When I reach the store, I am surprised to find Steve Rice and Ken Lanteigne still there.  Both of them are shivering, not the tiny little shivers you have when you first begin to chill, but the  racking, body shaking quivers that signal a deep coldness that could be dangerous if they continue and can drain all your energy right out of you leaving you spent. They serve as a reminder that I must not pause long or I also will chill no matter how carefully I have dressed today.  The rain has started to come down harder, and the temperature has definitely dropped. A man outside the store jokingly asks how much I will pay him to go get his truck and take me back to Shelbyville.  No sir, not after having come this far.  I almost cry as I head back out and found that not only can I not use the "back to start" feature on my Garmin, it has broken.  Yet again I give thanks that the course is marked.  I later find that Ken's odometer also stopped and Steve's Garmin stopped working.

Ken takes off into the rain and wind alone but Steve waits for me, and I am grateful thinking that we might each occasionally take the burden of the wind from the other, but it was not to be.  The cold rain continues until the very last little bit of the ride, and neither of us have fenders on our bicycles which means that drafting also means eating road water thrown up from the leaders tire.  Still, it is nice to have company in what is no longer an enjoyable ride but a misery.  Even though we talk little, we have ridden together enough to be suitable companions for such a journey, and I consider Steve to be one of my best and most reliable friends. I often wonder why we are friends as he is much smarter and moves in a much different socio-economic circle, but we are and I think once again about how equalizing bicycles are  bringing people together as friends who otherwise would have died not knowing the other existed. As we pass those who have not yet made the turn around, the looks on their faces match how I imagine my own: pale and stoically determined with no trace of humor or a smile.  And I worry about them and about myself.

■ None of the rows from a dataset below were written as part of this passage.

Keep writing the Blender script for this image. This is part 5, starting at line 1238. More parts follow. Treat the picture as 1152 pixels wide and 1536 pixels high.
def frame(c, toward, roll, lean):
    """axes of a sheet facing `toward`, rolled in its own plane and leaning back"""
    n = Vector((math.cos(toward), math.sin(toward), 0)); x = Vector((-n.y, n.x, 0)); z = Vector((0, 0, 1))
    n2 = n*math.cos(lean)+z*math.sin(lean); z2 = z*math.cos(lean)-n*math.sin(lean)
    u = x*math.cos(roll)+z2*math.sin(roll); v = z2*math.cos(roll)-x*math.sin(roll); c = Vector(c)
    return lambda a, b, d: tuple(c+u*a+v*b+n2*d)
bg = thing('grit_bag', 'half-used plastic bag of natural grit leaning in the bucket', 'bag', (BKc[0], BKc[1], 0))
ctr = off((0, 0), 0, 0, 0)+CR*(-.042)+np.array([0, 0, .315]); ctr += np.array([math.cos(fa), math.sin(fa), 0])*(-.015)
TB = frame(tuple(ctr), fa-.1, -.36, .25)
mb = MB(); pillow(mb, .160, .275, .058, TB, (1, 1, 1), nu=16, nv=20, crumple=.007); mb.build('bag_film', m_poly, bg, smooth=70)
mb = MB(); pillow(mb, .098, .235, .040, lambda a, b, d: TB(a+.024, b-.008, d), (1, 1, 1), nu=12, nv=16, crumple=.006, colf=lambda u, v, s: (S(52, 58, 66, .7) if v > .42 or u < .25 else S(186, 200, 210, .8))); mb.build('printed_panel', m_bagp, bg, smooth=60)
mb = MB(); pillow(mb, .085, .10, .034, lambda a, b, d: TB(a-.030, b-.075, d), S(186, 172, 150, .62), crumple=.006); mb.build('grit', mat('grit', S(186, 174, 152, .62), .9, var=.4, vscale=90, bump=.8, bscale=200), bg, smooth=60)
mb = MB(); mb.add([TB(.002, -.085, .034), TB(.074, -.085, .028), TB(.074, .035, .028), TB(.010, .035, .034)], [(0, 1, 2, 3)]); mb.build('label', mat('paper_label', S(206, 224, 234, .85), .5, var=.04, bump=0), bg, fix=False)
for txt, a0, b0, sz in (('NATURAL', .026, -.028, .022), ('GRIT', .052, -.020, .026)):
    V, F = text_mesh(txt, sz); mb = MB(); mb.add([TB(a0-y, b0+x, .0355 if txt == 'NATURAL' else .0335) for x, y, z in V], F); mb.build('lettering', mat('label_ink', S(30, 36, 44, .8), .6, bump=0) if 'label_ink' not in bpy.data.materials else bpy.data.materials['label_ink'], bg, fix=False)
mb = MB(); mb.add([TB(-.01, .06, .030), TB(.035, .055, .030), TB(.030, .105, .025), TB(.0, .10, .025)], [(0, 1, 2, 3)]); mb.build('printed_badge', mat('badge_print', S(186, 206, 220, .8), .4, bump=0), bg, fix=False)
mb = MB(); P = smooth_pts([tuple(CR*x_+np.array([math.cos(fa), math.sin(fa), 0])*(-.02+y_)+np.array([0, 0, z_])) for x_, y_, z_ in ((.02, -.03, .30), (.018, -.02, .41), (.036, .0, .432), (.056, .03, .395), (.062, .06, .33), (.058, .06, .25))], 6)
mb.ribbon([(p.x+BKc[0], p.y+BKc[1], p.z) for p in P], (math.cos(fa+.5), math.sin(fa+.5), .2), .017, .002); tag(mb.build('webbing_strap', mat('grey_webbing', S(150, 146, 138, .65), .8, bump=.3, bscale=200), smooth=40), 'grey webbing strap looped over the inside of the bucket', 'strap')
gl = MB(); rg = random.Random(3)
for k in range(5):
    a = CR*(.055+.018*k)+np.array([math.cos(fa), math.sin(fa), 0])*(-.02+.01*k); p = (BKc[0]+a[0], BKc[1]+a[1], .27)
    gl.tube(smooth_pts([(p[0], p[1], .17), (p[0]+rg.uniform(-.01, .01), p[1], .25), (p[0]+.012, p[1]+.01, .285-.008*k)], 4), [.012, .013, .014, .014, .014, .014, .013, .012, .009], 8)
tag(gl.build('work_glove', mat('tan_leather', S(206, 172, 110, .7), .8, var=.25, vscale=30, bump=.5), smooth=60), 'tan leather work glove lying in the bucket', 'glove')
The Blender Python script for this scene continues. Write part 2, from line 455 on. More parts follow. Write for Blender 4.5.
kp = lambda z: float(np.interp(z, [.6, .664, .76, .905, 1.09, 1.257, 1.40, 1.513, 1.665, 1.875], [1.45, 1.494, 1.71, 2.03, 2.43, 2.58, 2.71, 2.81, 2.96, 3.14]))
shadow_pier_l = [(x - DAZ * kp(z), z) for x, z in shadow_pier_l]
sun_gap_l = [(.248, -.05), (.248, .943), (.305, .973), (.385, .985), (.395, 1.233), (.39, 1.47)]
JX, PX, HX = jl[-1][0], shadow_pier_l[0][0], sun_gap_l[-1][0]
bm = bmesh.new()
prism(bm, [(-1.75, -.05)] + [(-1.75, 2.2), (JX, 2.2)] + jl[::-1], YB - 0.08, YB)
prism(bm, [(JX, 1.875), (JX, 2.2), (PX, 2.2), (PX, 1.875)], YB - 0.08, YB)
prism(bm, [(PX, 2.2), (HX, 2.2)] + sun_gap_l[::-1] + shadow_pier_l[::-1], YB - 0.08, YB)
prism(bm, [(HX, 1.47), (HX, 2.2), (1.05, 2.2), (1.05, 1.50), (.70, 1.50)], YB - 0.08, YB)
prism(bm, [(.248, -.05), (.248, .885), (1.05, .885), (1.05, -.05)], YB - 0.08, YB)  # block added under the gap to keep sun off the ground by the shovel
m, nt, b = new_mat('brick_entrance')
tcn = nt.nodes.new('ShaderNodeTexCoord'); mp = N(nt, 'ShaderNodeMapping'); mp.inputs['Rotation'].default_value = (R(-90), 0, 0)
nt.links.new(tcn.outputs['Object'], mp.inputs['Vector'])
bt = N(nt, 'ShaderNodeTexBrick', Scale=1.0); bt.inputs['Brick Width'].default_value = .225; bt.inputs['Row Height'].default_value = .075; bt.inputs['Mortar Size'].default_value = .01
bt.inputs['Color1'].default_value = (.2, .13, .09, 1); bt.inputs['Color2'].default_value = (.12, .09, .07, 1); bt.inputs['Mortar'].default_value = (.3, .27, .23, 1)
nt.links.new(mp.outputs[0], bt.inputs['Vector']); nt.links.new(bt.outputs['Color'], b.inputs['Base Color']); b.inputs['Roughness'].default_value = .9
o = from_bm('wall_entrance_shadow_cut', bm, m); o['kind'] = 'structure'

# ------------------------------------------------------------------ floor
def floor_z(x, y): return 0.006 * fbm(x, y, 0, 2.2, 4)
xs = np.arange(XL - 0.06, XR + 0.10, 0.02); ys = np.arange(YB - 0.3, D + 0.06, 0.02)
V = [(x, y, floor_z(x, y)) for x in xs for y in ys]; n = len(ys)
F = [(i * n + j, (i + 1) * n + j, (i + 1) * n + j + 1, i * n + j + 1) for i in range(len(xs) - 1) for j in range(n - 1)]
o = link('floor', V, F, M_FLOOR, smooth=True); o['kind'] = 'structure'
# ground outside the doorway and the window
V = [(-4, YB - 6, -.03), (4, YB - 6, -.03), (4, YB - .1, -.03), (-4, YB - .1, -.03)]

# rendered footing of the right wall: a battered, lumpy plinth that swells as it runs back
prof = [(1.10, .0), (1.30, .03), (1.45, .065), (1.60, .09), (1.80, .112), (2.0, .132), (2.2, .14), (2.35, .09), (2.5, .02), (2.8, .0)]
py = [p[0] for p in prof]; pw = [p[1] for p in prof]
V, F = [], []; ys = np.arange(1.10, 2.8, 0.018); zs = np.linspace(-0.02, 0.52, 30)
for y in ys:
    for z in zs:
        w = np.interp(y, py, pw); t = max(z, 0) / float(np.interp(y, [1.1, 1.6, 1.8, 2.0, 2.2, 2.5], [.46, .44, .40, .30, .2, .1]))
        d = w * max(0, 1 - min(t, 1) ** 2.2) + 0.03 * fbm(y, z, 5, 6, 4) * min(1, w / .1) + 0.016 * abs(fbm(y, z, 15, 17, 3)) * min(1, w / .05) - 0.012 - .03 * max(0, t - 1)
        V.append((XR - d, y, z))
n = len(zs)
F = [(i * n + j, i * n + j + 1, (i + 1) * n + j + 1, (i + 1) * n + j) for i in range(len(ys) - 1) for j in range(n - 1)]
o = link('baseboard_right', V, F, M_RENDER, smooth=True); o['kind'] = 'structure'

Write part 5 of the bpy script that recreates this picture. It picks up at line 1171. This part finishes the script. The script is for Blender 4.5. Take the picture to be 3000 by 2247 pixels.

The wind becomes even more wicked as I ride, slapping my face, ired at my presumptiousness, frustrated at attempts to chill me.  Her icy tendrils wrap around me seeking openings in my armor and the rain begins to sting as it falls.  Much earlier I took off my riding glasses so I try to shield my eyes by squinting and keeping my eyelashes partially over them to protect them.  Then I have to laugh to myself when I see tiny white balls of hail begin to bounce off of Steve.  Luckily, they never grew in diameter and were of short duration.

 Kenis waiting for us at the control right before the finish, and I am glad he decides to ride with us.  It is cold and rainy and it is getting dark and this short stretch of road is very busy right outside of the control.  I will feel safer with three of us.  Again I think how weird it is that I feel less safe in the evening dark than in the early morning darkness. I wonder what cars think when they first spot this weird conglomeration of lights.

At some point, my thighs begin to cramp and my right knee begins to ache and I begin to despair of ever finishing. I suspect the cold is part of the problem with my knee as well as muscle demands and salt needs, but that is pure conjecture and there is nothing I can do about it.  I am wet, the rain has not stopped, and it is cold. And it is not just me that is suffering. Steve is asking me to get him an energy gel because his hands are too cold to function properly.  I try not to think of what will happen if one of us has a mechanical issue or a flat tire.

This is where the mind games truly begin, and those who ride brevets know that much of it is about mind games.  God and I have a standing joke with each other where I tell him that if he just allows me to safely get to the finish with no flats and without being run over or dying, I will be good and never consider doing another brevet or even riding a bicycle.  Being omnipotent, of course, he knows I am lying, but thus far he always gets me to the end safely. And being omnipotent, he knows that I know that he knows I am lying and that it has become our personal joke.  I briefly smile thinking how I have had some of my best conversations with God during my rides.

Ken jokes and says his wife knits and maybe that could be his new sport.  And if you ask me if I will ride the 400 and 600 and the Maryland 1000, I will tell you no, that it is time to leave brevets to the young folks.  I am not having fun.  This is hard and it hurts. I briefly wonder what there is about distance riding that draws me back, what mental deficiency or psychological  need spurs me onward when I could be safe at home with a good book, a cat, and a cup of coffee listening to the rain and the wind instead of battling with it.  Instead of spending my money this way, I could be spending it to walk on a white, sandy beach somewhere and be serenaded by sea gulls and waves.  Or I could spend it traveling and seeing great museums and all the things I have never had the good fortune to experience. I begin to dream of being warm, of bathing, of soft beds, and of sleep.

As we near the last final stretch after turning off Zaring Mill, Steve asks if I would take a ride if Dave showed up right there and I tell him no, of course not.  But if it had happened at the last control, who knows.  Because like all humans, I am unpredictable.  And at the end Dave is waiting with hot chocolate and a smile and it is over.  And I am no longer afraid.